***** SUPPLIED RECORDS

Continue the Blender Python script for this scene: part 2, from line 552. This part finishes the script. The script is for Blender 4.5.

**********
***** SUPPLIED RECORDS

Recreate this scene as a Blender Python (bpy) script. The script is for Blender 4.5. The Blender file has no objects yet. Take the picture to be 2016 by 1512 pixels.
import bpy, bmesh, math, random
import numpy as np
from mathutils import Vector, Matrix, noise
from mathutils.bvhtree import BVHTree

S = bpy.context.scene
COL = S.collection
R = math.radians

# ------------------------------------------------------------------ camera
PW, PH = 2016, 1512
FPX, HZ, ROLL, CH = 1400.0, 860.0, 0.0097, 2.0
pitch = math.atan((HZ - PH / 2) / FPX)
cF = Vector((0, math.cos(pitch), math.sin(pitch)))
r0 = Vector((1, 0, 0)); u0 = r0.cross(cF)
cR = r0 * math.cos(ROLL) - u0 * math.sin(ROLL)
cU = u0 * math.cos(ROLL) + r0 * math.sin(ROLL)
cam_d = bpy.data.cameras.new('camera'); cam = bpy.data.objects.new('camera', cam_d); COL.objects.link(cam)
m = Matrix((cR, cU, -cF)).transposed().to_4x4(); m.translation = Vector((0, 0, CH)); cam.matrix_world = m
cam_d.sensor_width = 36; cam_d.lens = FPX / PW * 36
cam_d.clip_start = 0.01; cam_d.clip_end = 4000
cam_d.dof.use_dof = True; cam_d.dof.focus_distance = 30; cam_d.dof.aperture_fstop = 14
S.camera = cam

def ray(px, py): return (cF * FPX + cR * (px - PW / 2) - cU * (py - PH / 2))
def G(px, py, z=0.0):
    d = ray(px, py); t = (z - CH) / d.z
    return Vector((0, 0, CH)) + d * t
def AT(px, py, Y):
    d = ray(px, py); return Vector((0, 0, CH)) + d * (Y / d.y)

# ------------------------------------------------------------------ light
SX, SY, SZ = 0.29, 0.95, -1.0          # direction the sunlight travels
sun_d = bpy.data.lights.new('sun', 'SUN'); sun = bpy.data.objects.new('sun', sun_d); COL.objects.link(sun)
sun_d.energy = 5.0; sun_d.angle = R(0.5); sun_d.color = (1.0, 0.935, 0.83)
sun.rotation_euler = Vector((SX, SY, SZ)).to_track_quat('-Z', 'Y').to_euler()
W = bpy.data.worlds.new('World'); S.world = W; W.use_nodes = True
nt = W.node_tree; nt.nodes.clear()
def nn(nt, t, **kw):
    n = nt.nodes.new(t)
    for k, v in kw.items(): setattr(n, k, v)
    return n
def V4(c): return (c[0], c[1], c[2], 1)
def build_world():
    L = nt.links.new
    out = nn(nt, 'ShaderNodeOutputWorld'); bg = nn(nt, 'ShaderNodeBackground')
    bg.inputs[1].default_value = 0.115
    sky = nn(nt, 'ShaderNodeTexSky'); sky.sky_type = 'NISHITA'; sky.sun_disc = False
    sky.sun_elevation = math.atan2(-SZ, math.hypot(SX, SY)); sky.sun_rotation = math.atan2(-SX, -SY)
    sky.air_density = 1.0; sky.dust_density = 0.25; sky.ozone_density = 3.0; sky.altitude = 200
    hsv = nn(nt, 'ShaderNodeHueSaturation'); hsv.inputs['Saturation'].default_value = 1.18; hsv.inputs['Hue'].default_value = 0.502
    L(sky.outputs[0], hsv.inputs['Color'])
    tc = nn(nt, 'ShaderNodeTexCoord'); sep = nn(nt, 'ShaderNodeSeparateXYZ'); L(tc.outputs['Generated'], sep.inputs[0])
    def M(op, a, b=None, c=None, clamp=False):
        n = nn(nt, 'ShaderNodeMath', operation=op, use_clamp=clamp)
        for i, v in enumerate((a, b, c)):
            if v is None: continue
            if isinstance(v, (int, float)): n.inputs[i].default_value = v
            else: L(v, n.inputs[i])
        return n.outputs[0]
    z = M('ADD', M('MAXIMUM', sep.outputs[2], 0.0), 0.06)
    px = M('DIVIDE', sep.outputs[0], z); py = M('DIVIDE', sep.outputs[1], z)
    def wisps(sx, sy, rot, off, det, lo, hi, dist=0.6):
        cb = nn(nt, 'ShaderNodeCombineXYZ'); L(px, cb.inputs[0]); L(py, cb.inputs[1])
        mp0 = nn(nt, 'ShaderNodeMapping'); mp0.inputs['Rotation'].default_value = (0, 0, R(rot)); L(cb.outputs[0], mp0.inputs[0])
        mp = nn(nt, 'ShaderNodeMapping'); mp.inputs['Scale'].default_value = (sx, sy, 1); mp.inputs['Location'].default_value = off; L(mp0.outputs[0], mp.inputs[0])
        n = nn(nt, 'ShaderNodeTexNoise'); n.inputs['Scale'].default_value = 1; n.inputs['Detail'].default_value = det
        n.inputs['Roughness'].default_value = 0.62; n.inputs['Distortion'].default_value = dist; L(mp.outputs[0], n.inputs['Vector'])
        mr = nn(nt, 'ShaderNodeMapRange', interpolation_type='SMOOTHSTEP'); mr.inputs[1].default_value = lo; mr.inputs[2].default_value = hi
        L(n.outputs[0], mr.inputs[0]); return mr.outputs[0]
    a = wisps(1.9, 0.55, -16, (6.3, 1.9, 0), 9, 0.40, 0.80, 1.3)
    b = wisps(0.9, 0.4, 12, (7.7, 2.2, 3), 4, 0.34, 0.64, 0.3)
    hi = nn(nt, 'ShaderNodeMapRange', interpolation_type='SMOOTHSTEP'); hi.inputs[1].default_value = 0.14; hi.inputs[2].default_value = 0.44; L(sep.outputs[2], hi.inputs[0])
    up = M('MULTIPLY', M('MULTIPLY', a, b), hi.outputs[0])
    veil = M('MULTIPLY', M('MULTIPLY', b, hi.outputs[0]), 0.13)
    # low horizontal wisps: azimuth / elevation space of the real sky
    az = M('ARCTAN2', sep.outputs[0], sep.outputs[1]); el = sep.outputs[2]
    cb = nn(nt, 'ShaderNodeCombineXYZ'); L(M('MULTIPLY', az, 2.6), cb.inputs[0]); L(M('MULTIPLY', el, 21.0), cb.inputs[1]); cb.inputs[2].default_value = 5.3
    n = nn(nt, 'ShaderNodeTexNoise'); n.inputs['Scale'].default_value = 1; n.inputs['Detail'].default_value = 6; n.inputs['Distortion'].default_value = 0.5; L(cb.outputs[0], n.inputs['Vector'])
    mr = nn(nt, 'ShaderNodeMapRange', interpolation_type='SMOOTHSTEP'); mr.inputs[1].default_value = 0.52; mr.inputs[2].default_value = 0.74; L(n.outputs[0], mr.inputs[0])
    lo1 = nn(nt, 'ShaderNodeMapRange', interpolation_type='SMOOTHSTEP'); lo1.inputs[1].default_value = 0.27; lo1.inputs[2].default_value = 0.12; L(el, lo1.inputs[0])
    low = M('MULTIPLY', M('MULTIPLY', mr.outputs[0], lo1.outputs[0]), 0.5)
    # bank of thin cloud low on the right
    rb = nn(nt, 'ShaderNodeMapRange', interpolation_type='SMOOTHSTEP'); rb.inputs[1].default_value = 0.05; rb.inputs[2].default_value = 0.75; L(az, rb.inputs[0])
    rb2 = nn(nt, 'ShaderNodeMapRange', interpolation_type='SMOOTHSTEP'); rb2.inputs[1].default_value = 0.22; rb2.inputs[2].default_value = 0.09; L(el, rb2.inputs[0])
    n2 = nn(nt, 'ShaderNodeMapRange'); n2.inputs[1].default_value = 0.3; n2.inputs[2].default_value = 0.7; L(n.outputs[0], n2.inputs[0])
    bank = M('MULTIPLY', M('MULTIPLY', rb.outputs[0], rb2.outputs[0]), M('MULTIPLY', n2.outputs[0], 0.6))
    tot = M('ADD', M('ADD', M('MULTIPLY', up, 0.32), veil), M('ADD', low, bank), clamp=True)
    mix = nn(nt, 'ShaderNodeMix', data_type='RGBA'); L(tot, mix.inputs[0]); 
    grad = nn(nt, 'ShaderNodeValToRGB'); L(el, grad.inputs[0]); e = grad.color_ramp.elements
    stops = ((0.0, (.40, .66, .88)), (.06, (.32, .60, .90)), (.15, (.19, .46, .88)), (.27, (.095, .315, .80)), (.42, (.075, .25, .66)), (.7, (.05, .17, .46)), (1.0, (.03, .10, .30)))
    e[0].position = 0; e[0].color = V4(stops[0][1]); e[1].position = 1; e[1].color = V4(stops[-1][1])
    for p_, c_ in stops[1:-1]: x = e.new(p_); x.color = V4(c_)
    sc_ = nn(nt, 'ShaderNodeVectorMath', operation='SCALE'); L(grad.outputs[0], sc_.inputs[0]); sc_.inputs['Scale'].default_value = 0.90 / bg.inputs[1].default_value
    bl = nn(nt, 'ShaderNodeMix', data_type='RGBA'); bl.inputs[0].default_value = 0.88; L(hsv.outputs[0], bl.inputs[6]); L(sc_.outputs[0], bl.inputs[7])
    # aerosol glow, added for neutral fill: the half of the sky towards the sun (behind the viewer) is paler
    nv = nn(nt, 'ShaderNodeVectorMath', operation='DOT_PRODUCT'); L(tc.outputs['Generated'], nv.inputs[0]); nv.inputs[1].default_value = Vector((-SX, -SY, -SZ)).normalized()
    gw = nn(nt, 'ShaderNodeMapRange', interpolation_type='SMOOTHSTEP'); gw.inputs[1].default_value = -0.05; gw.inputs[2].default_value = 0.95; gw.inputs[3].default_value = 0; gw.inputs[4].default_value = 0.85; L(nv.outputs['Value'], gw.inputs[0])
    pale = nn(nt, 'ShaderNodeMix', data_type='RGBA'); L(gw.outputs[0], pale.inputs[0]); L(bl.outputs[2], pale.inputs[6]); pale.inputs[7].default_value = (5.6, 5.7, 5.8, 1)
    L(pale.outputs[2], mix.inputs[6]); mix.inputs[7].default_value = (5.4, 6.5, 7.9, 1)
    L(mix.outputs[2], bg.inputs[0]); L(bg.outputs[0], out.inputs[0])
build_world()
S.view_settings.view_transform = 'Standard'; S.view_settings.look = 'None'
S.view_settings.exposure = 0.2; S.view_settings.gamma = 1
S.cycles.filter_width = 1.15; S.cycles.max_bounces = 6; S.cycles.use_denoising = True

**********

SHORT EXERCISE.
In the listing above, locate the line containing "Recreate this scene" and the line containing "S.camera = cam", then transcribe both and every line between them verbatim.

SOLVED EXERCISE.
Recreate this scene as a Blender Python (bpy) script. The script is for Blender 4.5. The Blender file has no objects yet. Take the picture to be 2016 by 1512 pixels.
import bpy, bmesh, math, random
import numpy as np
from mathutils import Vector, Matrix, noise
from mathutils.bvhtree import BVHTree

S = bpy.context.scene
COL = S.collection
R = math.radians

# ------------------------------------------------------------------ camera
PW, PH = 2016, 1512
FPX, HZ, ROLL, CH = 1400.0, 860.0, 0.0097, 2.0
pitch = math.atan((HZ - PH / 2) / FPX)
cF = Vector((0, math.cos(pitch), math.sin(pitch)))
r0 = Vector((1, 0, 0)); u0 = r0.cross(cF)
cR = r0 * math.cos(ROLL) - u0 * math.sin(ROLL)
cU = u0 * math.cos(ROLL) + r0 * math.sin(ROLL)
cam_d = bpy.data.cameras.new('camera'); cam = bpy.data.objects.new('camera', cam_d); COL.objects.link(cam)
m = Matrix((cR, cU, -cF)).transposed().to_4x4(); m.translation = Vector((0, 0, CH)); cam.matrix_world = m
cam_d.sensor_width = 36; cam_d.lens = FPX / PW * 36
cam_d.clip_start = 0.01; cam_d.clip_end = 4000
cam_d.dof.use_dof = True; cam_d.dof.focus_distance = 30; cam_d.dof.aperture_fstop = 14
S.camera = cam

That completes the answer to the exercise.